## REQUIRED TASK
Quote verbatim the span of lines that begins the listing below and closes with the line containing "COL = SC.collection".

## DATA BLOCK
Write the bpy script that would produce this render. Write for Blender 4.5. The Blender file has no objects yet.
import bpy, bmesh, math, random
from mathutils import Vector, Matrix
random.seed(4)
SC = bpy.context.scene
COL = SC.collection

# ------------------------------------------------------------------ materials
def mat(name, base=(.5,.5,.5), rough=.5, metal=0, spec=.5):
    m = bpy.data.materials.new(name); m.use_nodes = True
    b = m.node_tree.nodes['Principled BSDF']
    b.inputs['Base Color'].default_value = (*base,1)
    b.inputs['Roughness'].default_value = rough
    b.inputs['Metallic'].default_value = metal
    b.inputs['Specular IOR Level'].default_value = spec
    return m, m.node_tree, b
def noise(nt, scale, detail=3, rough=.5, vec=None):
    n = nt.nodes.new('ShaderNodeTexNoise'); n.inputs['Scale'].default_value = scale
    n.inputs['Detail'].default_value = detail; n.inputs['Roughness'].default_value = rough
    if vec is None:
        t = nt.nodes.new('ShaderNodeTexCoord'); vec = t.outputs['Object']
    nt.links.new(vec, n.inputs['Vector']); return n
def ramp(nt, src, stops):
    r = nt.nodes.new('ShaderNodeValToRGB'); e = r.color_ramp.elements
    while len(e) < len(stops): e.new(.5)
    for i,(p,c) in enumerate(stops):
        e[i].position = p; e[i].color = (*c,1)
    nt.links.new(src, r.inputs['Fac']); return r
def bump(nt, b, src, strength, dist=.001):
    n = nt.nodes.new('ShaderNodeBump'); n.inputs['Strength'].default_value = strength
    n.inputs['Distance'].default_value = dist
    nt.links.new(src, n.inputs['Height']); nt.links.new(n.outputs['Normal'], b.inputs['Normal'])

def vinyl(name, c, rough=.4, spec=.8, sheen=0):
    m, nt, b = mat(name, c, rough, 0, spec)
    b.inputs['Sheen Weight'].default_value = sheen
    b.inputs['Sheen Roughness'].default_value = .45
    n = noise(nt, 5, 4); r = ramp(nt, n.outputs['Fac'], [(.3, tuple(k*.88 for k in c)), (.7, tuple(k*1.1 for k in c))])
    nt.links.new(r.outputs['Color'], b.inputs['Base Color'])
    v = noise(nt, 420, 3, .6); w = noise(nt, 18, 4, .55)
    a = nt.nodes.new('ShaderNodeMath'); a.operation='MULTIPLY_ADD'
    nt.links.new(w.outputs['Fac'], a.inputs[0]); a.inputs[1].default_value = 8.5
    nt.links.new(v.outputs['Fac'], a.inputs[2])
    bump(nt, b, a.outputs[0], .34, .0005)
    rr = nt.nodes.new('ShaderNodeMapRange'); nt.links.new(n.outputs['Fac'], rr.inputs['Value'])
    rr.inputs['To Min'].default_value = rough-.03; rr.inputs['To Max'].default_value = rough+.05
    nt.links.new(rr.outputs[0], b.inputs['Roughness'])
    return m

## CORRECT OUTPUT
Write the bpy script that would produce this render. Write for Blender 4.5. The Blender file has no objects yet.
import bpy, bmesh, math, random
from mathutils import Vector, Matrix
random.seed(4)
SC = bpy.context.scene
COL = SC.collection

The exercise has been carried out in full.